* START Raw data *

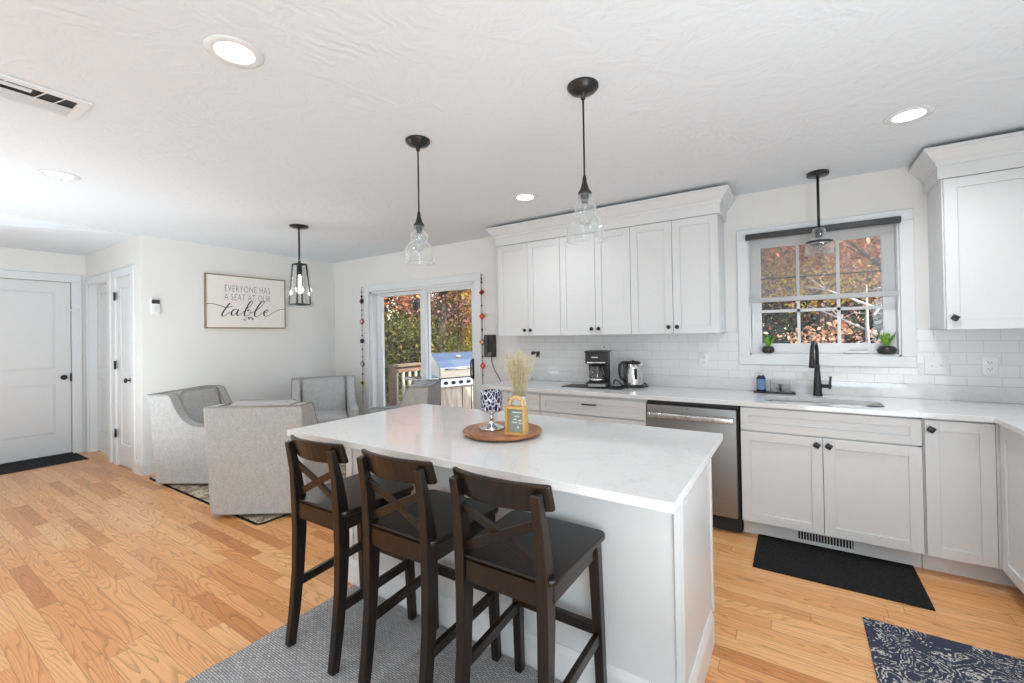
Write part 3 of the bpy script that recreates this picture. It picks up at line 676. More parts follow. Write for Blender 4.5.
# sink
t = thing('sink', 'undermount stainless steel sink set in the worktop below the window', 'sink', (0.13, 3.565, 0.70))
b = bmesh.new(); pr = [(-0.0005, 0.8832), (0.006, 0.882), (0.010, 0.75), (0.03, 0.72), (0.08, 0.715)]
rings = []
for inset, z in pr:
    rr = rrect(SK[0]+inset, SK[1]-inset, SK[2]+inset, SK[3]-inset, max(0.02, 0.07-inset*0.3)); rings.append([b.verts.new((x, y, z)) for x, y in rr])
for i in range(len(rings)-1):
    n = len(rings[i])
    for k in range(n): b.faces.new((rings[i][k], rings[i][(k+1) % n], rings[i+1][(k+1) % n], rings[i+1][k]))
b.faces.new(rings[-1])
m = MB(); m.add_bm(b, 0, True); o = m.build('basin', steel_mat('basin_steel', 0, 0.4, 0.26), t); sm = o.modifiers.new('thick', 'SOLIDIFY'); sm.thickness = 0.002; sm.offset = 1
m = MB(); m.lathe([(0.001, 0.7165), (0.02, 0.7165), (0.045, 0.718), (0.045, 0.716)], (0.13, 3.52, 0), 20); m.build('drain', CHROME, t)
# faucet
t = thing('faucet', 'matte black pull-down kitchen faucet behind the sink', 'faucet', (0.128, 3.80, 0.914))
fx, fy = 0.128, 3.80
m = MB(); m.lathe([(0.030, 0.9145), (0.030, 0.922), (0.027, 0.93), (0.025, 0.99), (0.019, 1.06), (0.016, 1.12), (0.0145, 1.14)], (fx, fy, 0), 20); m.build('body', BLACK, t)
arc = [(fx, fy, 1.10)]+[(fx-0.034*(1-math.cos(a))/2, fy-0.085+0.085*math.cos(a), 1.215+0.085*math.sin(a)) for a in [PI*k/12 for k in range(13)]]
m = MB(); m.tube(arc, 0.0125, 12); m.build('spout', BLACK, t)
m = MB(); m.lathe([(0.0135, 0.0), (0.015, -0.03), (0.019, -0.075), (0.0195, -0.095), (0.012, -0.097)], (fx-0.034, fy-0.17, 1.22), 16); m.build('spray_head', BLACK, t)
m = MB(); m.tube([(fx+0.01, fy, 0.985), (fx+0.062, fy, 0.985)], 0.0135, 12); m.bar([(fx+0.07, fy, 0.965), (fx+0.072, fy-0.004, 1.01), (fx+0.076, fy-0.008, 1.055)], 0.014, 0.012, updir=(1, 0, 0)); m.ball((fx+0.068, fy, 0.985), 0.0155); m.build('lever', BLACK, t)

# dishwasher ----------------------------------------------------------
def dishwasher():
    a, c = -0.946, -0.330
    t = thing('dishwasher', 'stainless steel dishwasher under the counter left of the sink', 'dishwasher', ((a+c)/2, W, 0))
    m = MB(); m.box(a, c, BF+0.03, W-0.02, 0.012, 0.875); m.build('body', DARKGAP, t)
    m = MB(); m.rbox(a+0.006, c-0.012, BF-0.022, BF+0.02, 0.118, 0.852, 0.006); d = m.build('door', steel_mat('satin_steel', 0, 0.46, 0.27), t)
    m = MB(); m.rbox(a+0.02, c-0.024, BF-0.075, BF-0.052, 0.762, 0.800, 0.008)
    for x in (a+0.03, c-0.05): m.box(x, x+0.018, BF-0.055, BF-0.02, 0.768, 0.794)
    m.build('handle', STEELV, d)
    m = MB(); m.box(-0.665, -0.645, BF-0.0232, BF-0.0218, 0.834, 0.840); m.build('badge', BLACKP, d)
    m = MB(); m.box(a+0.004, c-0.004, BF+0.005, BF+0.03, 0.856, 0.880); m.build('counter_gap_strip', BLACKP, t)  # black strip stands in for the dark gap below the counter
    m = MB(); m.box(a, c, TK-0.03, TK, 0.006, 0.114); m.build('toe_panel', BLACKP, t)
dishwasher()

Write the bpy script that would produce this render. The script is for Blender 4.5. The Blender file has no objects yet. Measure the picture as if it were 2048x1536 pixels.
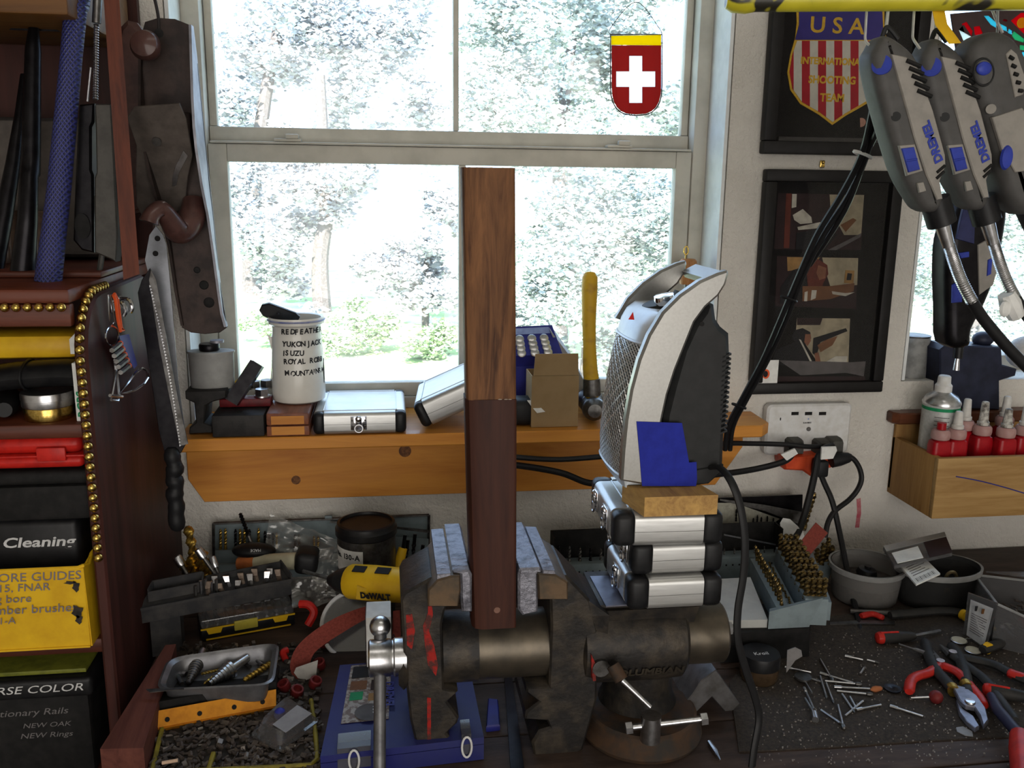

* END Raw data *

* _Required task_:
Identify every line above that includes the word "picture", and show those lines.

* _Written answer_:
Write part 3 of the bpy script that recreates this picture. It picks up at line 676. More parts follow. Write for Blender 4.5.
Write the bpy script that would produce this render. The script is for Blender 4.5. The Blender file has no objects yet. Measure the picture as if it were 2048x1536 pixels.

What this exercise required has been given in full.